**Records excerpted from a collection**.
-- Begin --
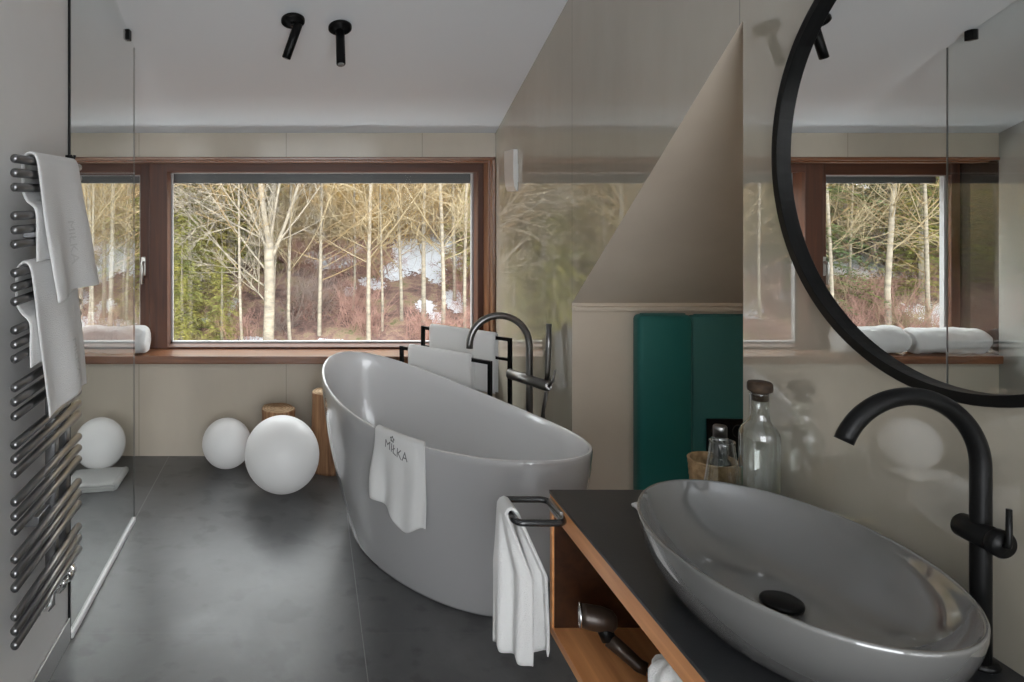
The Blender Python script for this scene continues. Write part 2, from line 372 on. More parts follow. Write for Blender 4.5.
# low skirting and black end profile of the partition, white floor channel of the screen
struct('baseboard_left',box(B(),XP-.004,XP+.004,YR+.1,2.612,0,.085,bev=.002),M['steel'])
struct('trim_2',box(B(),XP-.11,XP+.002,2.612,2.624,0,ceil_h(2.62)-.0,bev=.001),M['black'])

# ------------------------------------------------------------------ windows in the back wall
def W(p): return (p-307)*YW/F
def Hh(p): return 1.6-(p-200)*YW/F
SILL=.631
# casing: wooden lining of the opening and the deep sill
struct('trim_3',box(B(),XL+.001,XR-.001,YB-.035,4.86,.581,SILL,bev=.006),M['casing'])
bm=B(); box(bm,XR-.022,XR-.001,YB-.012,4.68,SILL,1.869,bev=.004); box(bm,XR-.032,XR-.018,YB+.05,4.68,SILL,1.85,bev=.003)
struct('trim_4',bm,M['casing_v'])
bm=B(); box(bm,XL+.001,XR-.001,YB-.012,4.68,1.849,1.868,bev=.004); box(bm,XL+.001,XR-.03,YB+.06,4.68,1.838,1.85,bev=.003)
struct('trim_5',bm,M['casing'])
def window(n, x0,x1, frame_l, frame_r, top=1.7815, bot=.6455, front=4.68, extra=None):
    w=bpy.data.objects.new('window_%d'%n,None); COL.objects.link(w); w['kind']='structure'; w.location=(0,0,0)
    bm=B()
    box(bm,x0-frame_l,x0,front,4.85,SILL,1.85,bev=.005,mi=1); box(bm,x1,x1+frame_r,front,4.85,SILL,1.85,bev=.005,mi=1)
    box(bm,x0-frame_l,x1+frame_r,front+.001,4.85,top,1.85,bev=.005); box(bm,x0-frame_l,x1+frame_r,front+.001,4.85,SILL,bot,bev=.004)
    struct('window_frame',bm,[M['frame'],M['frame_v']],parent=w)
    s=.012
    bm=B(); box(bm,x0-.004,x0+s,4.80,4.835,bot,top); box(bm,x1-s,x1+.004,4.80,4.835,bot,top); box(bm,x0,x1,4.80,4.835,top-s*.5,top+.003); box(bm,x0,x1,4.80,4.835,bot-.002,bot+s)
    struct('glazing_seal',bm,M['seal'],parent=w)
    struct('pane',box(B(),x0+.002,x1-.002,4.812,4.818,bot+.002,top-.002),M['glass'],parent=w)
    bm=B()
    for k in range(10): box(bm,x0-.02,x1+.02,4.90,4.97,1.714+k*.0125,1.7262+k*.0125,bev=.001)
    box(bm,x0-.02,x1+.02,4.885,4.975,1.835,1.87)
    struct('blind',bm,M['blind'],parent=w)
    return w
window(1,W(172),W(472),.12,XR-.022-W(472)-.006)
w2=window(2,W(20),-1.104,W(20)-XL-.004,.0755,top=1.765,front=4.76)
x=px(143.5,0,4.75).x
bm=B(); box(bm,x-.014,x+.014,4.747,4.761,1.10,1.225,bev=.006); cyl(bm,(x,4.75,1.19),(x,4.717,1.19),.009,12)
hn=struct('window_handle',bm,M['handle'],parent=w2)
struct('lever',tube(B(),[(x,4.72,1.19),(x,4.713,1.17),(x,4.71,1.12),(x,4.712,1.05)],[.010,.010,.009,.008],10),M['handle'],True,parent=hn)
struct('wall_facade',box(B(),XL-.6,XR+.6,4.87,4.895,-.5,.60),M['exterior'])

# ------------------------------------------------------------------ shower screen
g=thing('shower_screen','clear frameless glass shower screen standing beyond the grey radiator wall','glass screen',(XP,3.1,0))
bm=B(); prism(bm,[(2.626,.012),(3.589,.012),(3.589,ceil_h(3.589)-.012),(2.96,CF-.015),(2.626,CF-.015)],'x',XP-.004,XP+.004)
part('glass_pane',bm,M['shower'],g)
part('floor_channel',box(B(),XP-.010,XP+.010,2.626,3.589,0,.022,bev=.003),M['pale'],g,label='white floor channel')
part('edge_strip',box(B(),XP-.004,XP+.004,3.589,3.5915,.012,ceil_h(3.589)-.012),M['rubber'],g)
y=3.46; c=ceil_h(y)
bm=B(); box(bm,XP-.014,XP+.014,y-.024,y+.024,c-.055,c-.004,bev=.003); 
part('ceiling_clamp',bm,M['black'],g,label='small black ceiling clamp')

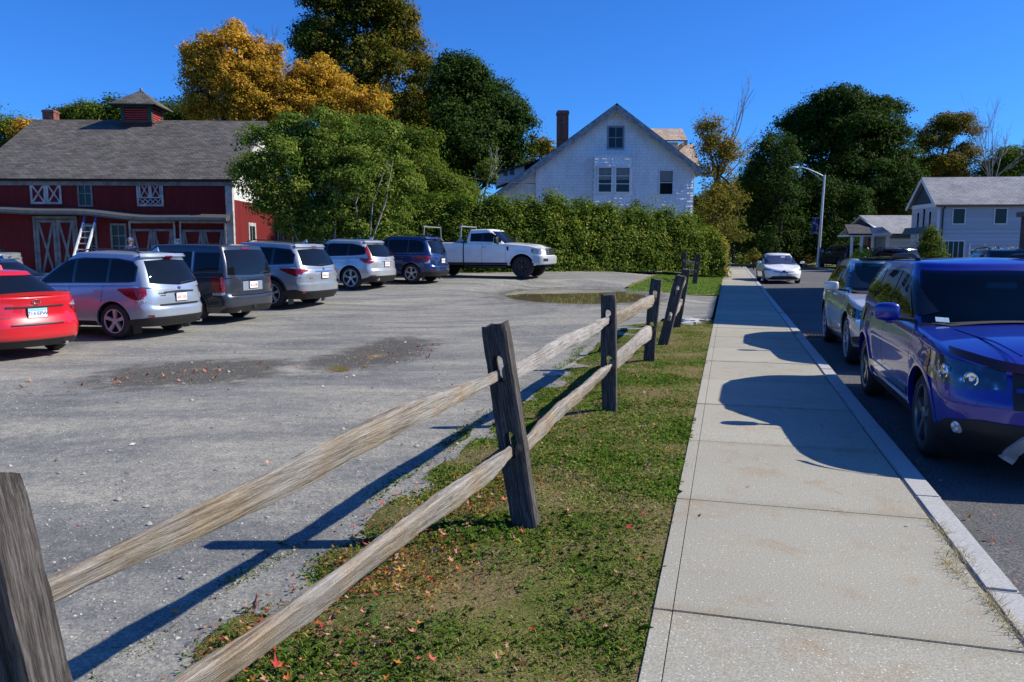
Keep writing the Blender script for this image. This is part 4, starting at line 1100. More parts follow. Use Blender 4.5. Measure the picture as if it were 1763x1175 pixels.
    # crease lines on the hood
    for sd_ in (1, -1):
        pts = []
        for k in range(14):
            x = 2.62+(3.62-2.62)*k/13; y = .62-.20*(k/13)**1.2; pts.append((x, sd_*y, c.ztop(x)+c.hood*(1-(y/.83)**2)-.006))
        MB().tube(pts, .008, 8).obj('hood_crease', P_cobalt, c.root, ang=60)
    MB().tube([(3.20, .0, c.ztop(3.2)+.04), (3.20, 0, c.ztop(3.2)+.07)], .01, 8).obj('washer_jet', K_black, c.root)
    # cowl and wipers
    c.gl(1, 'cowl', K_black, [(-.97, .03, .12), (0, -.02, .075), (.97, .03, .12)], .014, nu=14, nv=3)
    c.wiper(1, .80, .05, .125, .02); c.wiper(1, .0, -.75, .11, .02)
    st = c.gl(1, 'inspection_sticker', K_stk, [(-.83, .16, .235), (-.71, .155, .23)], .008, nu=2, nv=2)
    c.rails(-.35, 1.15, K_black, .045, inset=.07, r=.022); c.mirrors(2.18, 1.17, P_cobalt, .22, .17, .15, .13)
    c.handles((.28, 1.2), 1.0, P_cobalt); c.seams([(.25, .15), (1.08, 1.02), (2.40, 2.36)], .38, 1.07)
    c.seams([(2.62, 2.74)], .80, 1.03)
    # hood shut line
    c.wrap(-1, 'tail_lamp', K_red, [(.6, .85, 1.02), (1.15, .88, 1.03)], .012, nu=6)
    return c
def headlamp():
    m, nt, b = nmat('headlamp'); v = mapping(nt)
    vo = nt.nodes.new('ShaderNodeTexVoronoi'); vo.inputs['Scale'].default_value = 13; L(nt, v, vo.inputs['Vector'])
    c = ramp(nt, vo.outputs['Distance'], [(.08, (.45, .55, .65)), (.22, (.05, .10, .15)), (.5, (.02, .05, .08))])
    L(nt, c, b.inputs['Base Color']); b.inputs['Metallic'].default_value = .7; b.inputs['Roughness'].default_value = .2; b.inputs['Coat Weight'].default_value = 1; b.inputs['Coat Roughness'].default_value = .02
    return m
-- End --
From the listing above, collect every line that mentions the word "More".

**Task response**.
The Blender Python script for this scene continues. Write part 2, from line 372 on. More parts follow. Write for Blender 4.5.
Keep writing the Blender script for this image. This is part 4, starting at line 1100. More parts follow. Use Blender 4.5. Measure the picture as if it were 1763x1175 pixels.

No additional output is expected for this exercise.